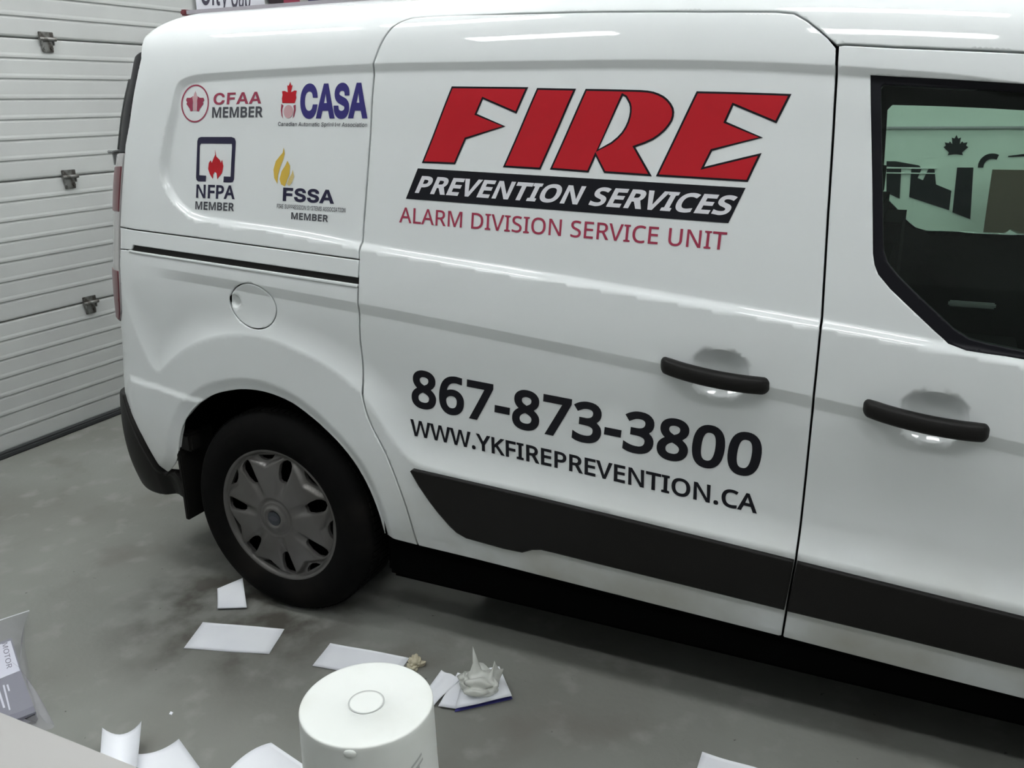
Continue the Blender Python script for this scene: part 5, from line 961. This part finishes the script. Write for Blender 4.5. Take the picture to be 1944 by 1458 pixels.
for Q in ([(-0.435, -0.6497, 0.0308), (-0.4319, -0.6459, 0.0308), (-0.34, -0.6945, 0.0308), (-0.3431, -0.6982, 0.0308)], [(-0.4311, -0.6358, 0.0308), (-0.4286, -0.6322, 0.0308), (-0.3197, -0.6946, 0.0308), (-0.3216, -0.6977, 0.0308)], [(-0.424, -0.6302, 0.0308), (-0.4215, -0.6266, 0.0308), (-0.3921, -0.6428, 0.0308), (-0.394, -0.646, 0.0308)]):
    slab('print_line', Q, .0006, 'label', PK)
bagP = [(-0.8192, -0.5053, 0.004), (-0.76, -0.4097, 0.012), (-0.7357, -0.3309, 0.004), (-0.6583, -0.4023, 0.012), (-0.5746, -0.4658, 0.01), (-0.4135, -0.5697, 0.01), (-0.2814, -0.6525, 0.008), (-0.2236, -0.6705, 0.004), (-0.1956, -0.6684, 0.002), (-0.1913, -0.6782, 0.001), (-0.2253, -0.7119, 0.002), (-0.2839, -0.7977, 0.003)]
n = 14; cc = np.mean([np.array(p) for p in bagP], 0); 
bm = bmesh.new(); ringv = []
for k in range(6):
    t = k/5; ringv.append([bm.verts.new(tuple(np.array(p)*(1-t)+cc*t+np.array((0, 0, .034*min(1, t*3.2)+.002*math.sin(5*i+2*k))))) for i, p in enumerate(bagP)])
for k in range(5):
    for i in range(len(bagP)):
        j = (i+1) % len(bagP); bm.faces.new((ringv[k][i], ringv[k][j], ringv[k+1][j], ringv[k+1][i]))
bmesh.ops.remove_doubles(bm, verts=bm.verts, dist=1e-5)
from_bm('clear_bag', bm, M['film'], PK, smooth=True)
# heat-sealed top edge of the bag
a_, b_ = [(-0.7588, -0.4189, 0.014), (-0.7337, -0.3302, 0.006)]; v = np.array(b_)-np.array(a_); w_ = np.array((-v[1], v[0], 0))/np.linalg.norm(v[:2])*.003
pydata('sealed_edge', [a_, np.array(a_)+w_, np.array(b_)+w_, b_]+[tuple(np.array(p)+np.array((0, 0, .002))) for p in (a_, np.array(a_)+w_, np.array(b_)+w_, b_)], [(0, 1, 2, 3), (4, 7, 6, 5), (0, 4, 5, 1), (2, 6, 7, 3)], M['paper'], PK)

# grey table at the near left corner
TB = thing('table', 'light grey table top in the near left corner', 'table', (.25, -1.62, 0))
bm = bmesh.new(); add_box(bm, (.25, -1.62, .735), (1.90, .70, .03), .008); from_bm('table_top', bm, M['table'], TB)
for sx in (-.62, .85):
    for sy in (-1.90, -1.34):
        bm = bmesh.new(); bmesh.ops.create_cone(bm, cap_ends=True, segments=16, radius1=.016, radius2=.016, depth=.722, matrix=Matrix.Translation((.25+sx-.1, sy, .361)))
        from_bm('leg', bm, M['steel'], TB, smooth=True)
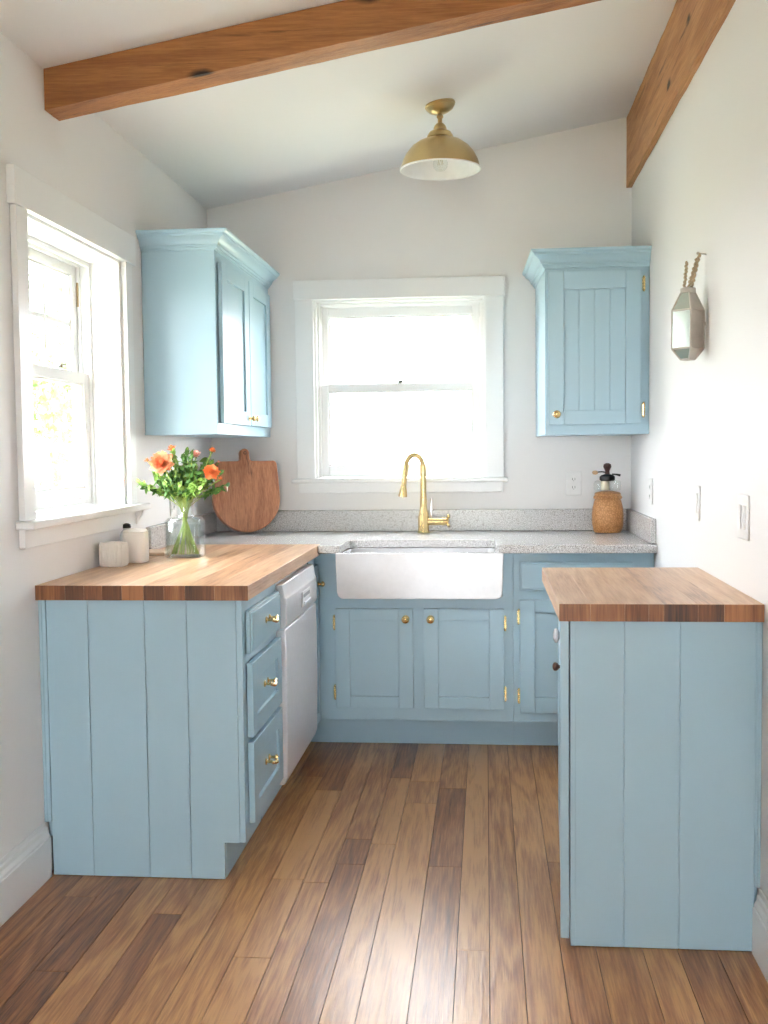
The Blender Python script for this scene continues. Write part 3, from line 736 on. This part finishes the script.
# ================================================================== OUTLETS AND SWITCHES
def plate(F, w, h, kind, label, cat, grp=None):
    nm = 'wall_outlet' if kind == 'outlet' else 'light_switch'
    r = thing(nm, label, cat, F.translation)
    m = MB(F); m.box(-w/2, -.006, -h/2, w/2, -.0006, h/2); m.build('cover_plate', M['plate'], r, bevel=.003)
    if kind == 'outlet':
        for s in (-1, 1):
            m = MB(F @ Matrix.Translation((0, -.006, s*.020))); m.box(-.016, -.002, -.013, .016, 0, .013); q = m.build('socket', M['plate'], r, bevel=.002)
            m = MB(F @ Matrix.Translation((0, -.008, s*.020))); m.box(-.007, -.0006, -.005, -.005, -.0001, .006); m.box(.005, -.0006, -.005, .007, -.0001, .006); m.box(-.0015, -.0006, -.010, .0015, -.0001, -.007); m.build('slots', M['slot'], q)
    else:
        n = 2 if w > .1 else 1
        for i in range(n):
            x = (i-(n-1)/2)*.046
            m = MB(F @ Matrix.Translation((x, -.006, 0))); m.box(-.016, -.003, -.033, .016, 0, .033); q = m.build('rocker', M['plate'], r, bevel=.002)
    return r
plate(Matrix.Translation((.425, YB, 1.139)), .074, .118, 'outlet', 'white duplex outlet on the back wall, between window and brown jar', 'outlet')
FRW = lambda y, z: Matrix.Translation((XR, y, z)) @ Matrix.Rotation(R(-90), 4, 'Z')
plate(FRW(4.63, 1.122), .074, .112, 'outlet', 'white outlet on the right wall, nearest the back corner', 'outlet')
plate(FRW(3.625, 1.124), .080, .116, 'switch', 'white single switch on the right wall, middle of its three wall plates', 'switch')
plate(FRW(2.99, 1.117), .125, .122, 'switch', 'white double switch on the right wall, nearest of its three wall plates', 'switch')
plate(Matrix.Translation((XL, 4.58, 1.090)) @ Matrix.Rotation(R(90), 4, 'Z'), .080, .118, 'outlet', 'white outlet on the left wall, seen behind the glass vase', 'outlet')

# ================================================================== COUNTER OBJECTS
# cutting board
tB = .040/1.13
Fb = Matrix.Translation((-1.140, 5.055, CT+.006)) @ Matrix.Rotation(R(27), 4, 'Z') @ Matrix.Rotation(R(-8), 4, 'X') @ Matrix.Scale(1.10, 4)
cb = thing('cutting_board', 'large round-bottomed wooden board with short handle leaning in the back left corner', 'cutting board', Fb.translation)
pl = arc(0, .155, .150, 180, 360, 28)
pl[0] = (-.150, .155)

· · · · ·

→ Directions for this task: Write every entry out again exactly, dropping the pictures.

→ Output below:
Continue the Blender Python script for this scene: part 5, from line 961. This part finishes the script. Write for Blender 4.5. Take the picture to be 1944 by 1458 pixels.
for Q in ([(-0.435, -0.6497, 0.0308), (-0.4319, -0.6459, 0.0308), (-0.34, -0.6945, 0.0308), (-0.3431, -0.6982, 0.0308)], [(-0.4311, -0.6358, 0.0308), (-0.4286, -0.6322, 0.0308), (-0.3197, -0.6946, 0.0308), (-0.3216, -0.6977, 0.0308)], [(-0.424, -0.6302, 0.0308), (-0.4215, -0.6266, 0.0308), (-0.3921, -0.6428, 0.0308), (-0.394, -0.646, 0.0308)]):
    slab('print_line', Q, .0006, 'label', PK)
bagP = [(-0.8192, -0.5053, 0.004), (-0.76, -0.4097, 0.012), (-0.7357, -0.3309, 0.004), (-0.6583, -0.4023, 0.012), (-0.5746, -0.4658, 0.01), (-0.4135, -0.5697, 0.01), (-0.2814, -0.6525, 0.008), (-0.2236, -0.6705, 0.004), (-0.1956, -0.6684, 0.002), (-0.1913, -0.6782, 0.001), (-0.2253, -0.7119, 0.002), (-0.2839, -0.7977, 0.003)]
n = 14; cc = np.mean([np.array(p) for p in bagP], 0); 
bm = bmesh.new(); ringv = []
for k in range(6):
    t = k/5; ringv.append([bm.verts.new(tuple(np.array(p)*(1-t)+cc*t+np.array((0, 0, .034*min(1, t*3.2)+.002*math.sin(5*i+2*k))))) for i, p in enumerate(bagP)])
for k in range(5):
    for i in range(len(bagP)):
        j = (i+1) % len(bagP); bm.faces.new((ringv[k][i], ringv[k][j], ringv[k+1][j], ringv[k+1][i]))
bmesh.ops.remove_doubles(bm, verts=bm.verts, dist=1e-5)
from_bm('clear_bag', bm, M['film'], PK, smooth=True)
# heat-sealed top edge of the bag
a_, b_ = [(-0.7588, -0.4189, 0.014), (-0.7337, -0.3302, 0.006)]; v = np.array(b_)-np.array(a_); w_ = np.array((-v[1], v[0], 0))/np.linalg.norm(v[:2])*.003
pydata('sealed_edge', [a_, np.array(a_)+w_, np.array(b_)+w_, b_]+[tuple(np.array(p)+np.array((0, 0, .002))) for p in (a_, np.array(a_)+w_, np.array(b_)+w_, b_)], [(0, 1, 2, 3), (4, 7, 6, 5), (0, 4, 5, 1), (2, 6, 7, 3)], M['paper'], PK)

# grey table at the near left corner
TB = thing('table', 'light grey table top in the near left corner', 'table', (.25, -1.62, 0))
bm = bmesh.new(); add_box(bm, (.25, -1.62, .735), (1.90, .70, .03), .008); from_bm('table_top', bm, M['table'], TB)
for sx in (-.62, .85):
    for sy in (-1.90, -1.34):
        bm = bmesh.new(); bmesh.ops.create_cone(bm, cap_ends=True, segments=16, radius1=.016, radius2=.016, depth=.722, matrix=Matrix.Translation((.25+sx-.1, sy, .361)))
        from_bm('leg', bm, M['steel'], TB, smooth=True)
The Blender Python script for this scene continues. Write part 3, from line 736 on. This part finishes the script.
# ================================================================== OUTLETS AND SWITCHES
def plate(F, w, h, kind, label, cat, grp=None):
    nm = 'wall_outlet' if kind == 'outlet' else 'light_switch'
    r = thing(nm, label, cat, F.translation)
    m = MB(F); m.box(-w/2, -.006, -h/2, w/2, -.0006, h/2); m.build('cover_plate', M['plate'], r, bevel=.003)
    if kind == 'outlet':
        for s in (-1, 1):
            m = MB(F @ Matrix.Translation((0, -.006, s*.020))); m.box(-.016, -.002, -.013, .016, 0, .013); q = m.build('socket', M['plate'], r, bevel=.002)
            m = MB(F @ Matrix.Translation((0, -.008, s*.020))); m.box(-.007, -.0006, -.005, -.005, -.0001, .006); m.box(.005, -.0006, -.005, .007, -.0001, .006); m.box(-.0015, -.0006, -.010, .0015, -.0001, -.007); m.build('slots', M['slot'], q)
    else:
        n = 2 if w > .1 else 1
        for i in range(n):
            x = (i-(n-1)/2)*.046
            m = MB(F @ Matrix.Translation((x, -.006, 0))); m.box(-.016, -.003, -.033, .016, 0, .033); q = m.build('rocker', M['plate'], r, bevel=.002)
    return r
plate(Matrix.Translation((.425, YB, 1.139)), .074, .118, 'outlet', 'white duplex outlet on the back wall, between window and brown jar', 'outlet')
FRW = lambda y, z: Matrix.Translation((XR, y, z)) @ Matrix.Rotation(R(-90), 4, 'Z')
plate(FRW(4.63, 1.122), .074, .112, 'outlet', 'white outlet on the right wall, nearest the back corner', 'outlet')
plate(FRW(3.625, 1.124), .080, .116, 'switch', 'white single switch on the right wall, middle of its three wall plates', 'switch')
plate(FRW(2.99, 1.117), .125, .122, 'switch', 'white double switch on the right wall, nearest of its three wall plates', 'switch')
plate(Matrix.Translation((XL, 4.58, 1.090)) @ Matrix.Rotation(R(90), 4, 'Z'), .080, .118, 'outlet', 'white outlet on the left wall, seen behind the glass vase', 'outlet')

# ================================================================== COUNTER OBJECTS
# cutting board
tB = .040/1.13
Fb = Matrix.Translation((-1.140, 5.055, CT+.006)) @ Matrix.Rotation(R(27), 4, 'Z') @ Matrix.Rotation(R(-8), 4, 'X') @ Matrix.Scale(1.10, 4)
cb = thing('cutting_board', 'large round-bottomed wooden board with short handle leaning in the back left corner', 'cutting board', Fb.translation)
pl = arc(0, .155, .150, 180, 360, 28)
pl[0] = (-.150, .155)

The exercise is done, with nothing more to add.